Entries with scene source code

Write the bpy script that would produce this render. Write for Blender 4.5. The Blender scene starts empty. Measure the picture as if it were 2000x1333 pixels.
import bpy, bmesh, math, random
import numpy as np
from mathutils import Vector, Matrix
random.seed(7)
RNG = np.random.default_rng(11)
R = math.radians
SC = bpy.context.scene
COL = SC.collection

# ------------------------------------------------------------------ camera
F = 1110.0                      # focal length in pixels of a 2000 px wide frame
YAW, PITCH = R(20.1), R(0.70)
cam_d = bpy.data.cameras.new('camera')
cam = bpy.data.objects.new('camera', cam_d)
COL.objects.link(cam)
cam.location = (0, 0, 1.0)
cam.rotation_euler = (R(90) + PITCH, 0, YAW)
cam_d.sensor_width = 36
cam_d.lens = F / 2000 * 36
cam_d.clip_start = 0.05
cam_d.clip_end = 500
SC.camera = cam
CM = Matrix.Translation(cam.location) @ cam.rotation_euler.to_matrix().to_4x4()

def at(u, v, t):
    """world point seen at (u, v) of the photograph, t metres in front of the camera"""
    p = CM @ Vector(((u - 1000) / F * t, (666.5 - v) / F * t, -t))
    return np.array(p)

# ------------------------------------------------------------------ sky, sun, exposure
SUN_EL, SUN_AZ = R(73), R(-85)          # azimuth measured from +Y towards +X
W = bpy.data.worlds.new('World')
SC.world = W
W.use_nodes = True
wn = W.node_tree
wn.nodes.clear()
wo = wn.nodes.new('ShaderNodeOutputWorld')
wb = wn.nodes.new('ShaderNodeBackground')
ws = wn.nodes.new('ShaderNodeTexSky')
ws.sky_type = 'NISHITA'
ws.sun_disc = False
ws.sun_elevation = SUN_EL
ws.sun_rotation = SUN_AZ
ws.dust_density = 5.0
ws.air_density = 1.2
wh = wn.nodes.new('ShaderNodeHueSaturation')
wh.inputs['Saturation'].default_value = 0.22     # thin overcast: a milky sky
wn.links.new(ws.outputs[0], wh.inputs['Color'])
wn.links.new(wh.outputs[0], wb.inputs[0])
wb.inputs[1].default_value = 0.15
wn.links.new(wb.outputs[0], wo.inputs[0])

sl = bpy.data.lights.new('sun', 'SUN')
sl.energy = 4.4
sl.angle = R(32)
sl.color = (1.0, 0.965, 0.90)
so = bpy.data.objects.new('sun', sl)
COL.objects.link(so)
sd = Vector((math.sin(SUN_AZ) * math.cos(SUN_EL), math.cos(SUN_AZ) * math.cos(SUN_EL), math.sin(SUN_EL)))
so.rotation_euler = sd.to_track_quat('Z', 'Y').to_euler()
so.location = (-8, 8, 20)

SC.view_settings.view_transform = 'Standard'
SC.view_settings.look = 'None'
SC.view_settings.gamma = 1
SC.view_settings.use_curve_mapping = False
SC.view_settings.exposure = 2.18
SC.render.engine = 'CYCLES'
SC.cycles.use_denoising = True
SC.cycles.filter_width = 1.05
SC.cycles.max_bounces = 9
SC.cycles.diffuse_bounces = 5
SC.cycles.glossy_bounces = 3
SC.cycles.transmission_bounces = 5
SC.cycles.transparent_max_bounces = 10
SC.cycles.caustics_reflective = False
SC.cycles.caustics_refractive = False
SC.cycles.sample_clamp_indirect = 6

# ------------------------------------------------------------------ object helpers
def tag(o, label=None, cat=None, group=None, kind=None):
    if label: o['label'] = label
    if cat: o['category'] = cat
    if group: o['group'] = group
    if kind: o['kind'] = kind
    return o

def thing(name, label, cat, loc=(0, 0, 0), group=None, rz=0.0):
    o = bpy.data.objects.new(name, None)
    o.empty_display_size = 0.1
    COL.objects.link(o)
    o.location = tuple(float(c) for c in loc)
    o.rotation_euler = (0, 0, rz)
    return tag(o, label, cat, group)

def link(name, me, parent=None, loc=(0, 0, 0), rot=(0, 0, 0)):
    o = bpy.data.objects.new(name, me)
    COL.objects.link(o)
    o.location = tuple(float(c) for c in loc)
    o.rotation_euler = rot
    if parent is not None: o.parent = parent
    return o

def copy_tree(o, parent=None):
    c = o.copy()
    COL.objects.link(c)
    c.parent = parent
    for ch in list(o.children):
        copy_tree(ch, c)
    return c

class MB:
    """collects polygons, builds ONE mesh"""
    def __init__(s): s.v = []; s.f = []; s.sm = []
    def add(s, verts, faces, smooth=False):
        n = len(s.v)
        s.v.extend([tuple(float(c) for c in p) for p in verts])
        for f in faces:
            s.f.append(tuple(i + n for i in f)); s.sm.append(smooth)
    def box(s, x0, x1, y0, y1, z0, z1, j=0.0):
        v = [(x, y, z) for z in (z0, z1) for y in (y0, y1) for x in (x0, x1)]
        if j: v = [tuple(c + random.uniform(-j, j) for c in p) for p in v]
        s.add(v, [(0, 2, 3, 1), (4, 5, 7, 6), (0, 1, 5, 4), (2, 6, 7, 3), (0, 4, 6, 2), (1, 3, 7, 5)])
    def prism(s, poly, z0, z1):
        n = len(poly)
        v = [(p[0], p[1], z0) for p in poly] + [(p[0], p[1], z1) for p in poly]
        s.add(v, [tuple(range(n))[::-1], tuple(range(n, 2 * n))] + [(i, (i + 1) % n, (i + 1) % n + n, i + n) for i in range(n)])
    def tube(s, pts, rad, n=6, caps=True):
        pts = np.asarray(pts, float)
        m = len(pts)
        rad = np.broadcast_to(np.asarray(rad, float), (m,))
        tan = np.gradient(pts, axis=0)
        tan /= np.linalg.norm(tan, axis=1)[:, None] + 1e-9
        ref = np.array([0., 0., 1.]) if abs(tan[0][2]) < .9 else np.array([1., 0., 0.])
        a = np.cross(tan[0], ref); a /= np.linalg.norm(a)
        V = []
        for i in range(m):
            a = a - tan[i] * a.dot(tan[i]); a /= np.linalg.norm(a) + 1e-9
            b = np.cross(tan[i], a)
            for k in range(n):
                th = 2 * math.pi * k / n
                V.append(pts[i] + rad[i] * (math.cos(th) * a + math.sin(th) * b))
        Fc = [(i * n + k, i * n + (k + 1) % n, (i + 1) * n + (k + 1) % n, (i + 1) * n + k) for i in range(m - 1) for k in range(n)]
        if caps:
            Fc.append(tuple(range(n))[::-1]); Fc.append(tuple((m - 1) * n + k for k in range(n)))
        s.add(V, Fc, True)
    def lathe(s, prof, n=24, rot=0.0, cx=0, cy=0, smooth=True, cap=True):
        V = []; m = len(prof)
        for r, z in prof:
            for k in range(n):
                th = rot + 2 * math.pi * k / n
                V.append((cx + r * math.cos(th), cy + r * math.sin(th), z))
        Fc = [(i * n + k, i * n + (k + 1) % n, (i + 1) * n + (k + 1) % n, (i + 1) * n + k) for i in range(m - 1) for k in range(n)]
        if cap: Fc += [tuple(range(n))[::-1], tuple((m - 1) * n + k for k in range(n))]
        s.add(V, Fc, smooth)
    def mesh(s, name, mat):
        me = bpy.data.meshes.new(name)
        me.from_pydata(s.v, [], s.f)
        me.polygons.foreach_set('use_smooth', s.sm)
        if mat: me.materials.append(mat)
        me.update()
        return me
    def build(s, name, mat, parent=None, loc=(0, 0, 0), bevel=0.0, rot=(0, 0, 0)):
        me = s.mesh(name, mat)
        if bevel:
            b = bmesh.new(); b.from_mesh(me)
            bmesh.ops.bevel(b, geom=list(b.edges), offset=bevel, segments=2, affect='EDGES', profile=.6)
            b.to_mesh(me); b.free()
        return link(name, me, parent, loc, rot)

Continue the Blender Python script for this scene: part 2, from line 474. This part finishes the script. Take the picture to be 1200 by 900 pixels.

- _WORK TO DO_: Lines from the beginning of the data above through the line containing "wn.links.new(wb.outputs[0], wo.inputs[0])" are to be returned exactly, and no others.

- _EXERCISE RESULT_:
Write the bpy script that would produce this render. Write for Blender 4.5. The Blender scene starts empty. Measure the picture as if it were 2000x1333 pixels.
import bpy, bmesh, math, random
import numpy as np
from mathutils import Vector, Matrix
random.seed(7)
RNG = np.random.default_rng(11)
R = math.radians
SC = bpy.context.scene
COL = SC.collection

# ------------------------------------------------------------------ camera
F = 1110.0                      # focal length in pixels of a 2000 px wide frame
YAW, PITCH = R(20.1), R(0.70)
cam_d = bpy.data.cameras.new('camera')
cam = bpy.data.objects.new('camera', cam_d)
COL.objects.link(cam)
cam.location = (0, 0, 1.0)
cam.rotation_euler = (R(90) + PITCH, 0, YAW)
cam_d.sensor_width = 36
cam_d.lens = F / 2000 * 36
cam_d.clip_start = 0.05
cam_d.clip_end = 500
SC.camera = cam
CM = Matrix.Translation(cam.location) @ cam.rotation_euler.to_matrix().to_4x4()

def at(u, v, t):
    """world point seen at (u, v) of the photograph, t metres in front of the camera"""
    p = CM @ Vector(((u - 1000) / F * t, (666.5 - v) / F * t, -t))
    return np.array(p)

# ------------------------------------------------------------------ sky, sun, exposure
SUN_EL, SUN_AZ = R(73), R(-85)          # azimuth measured from +Y towards +X
W = bpy.data.worlds.new('World')
SC.world = W
W.use_nodes = True
wn = W.node_tree
wn.nodes.clear()
wo = wn.nodes.new('ShaderNodeOutputWorld')
wb = wn.nodes.new('ShaderNodeBackground')
ws = wn.nodes.new('ShaderNodeTexSky')
ws.sky_type = 'NISHITA'
ws.sun_disc = False
ws.sun_elevation = SUN_EL
ws.sun_rotation = SUN_AZ
ws.dust_density = 5.0
ws.air_density = 1.2
wh = wn.nodes.new('ShaderNodeHueSaturation')
wh.inputs['Saturation'].default_value = 0.22     # thin overcast: a milky sky
wn.links.new(ws.outputs[0], wh.inputs['Color'])
wn.links.new(wh.outputs[0], wb.inputs[0])
wb.inputs[1].default_value = 0.15
wn.links.new(wb.outputs[0], wo.inputs[0])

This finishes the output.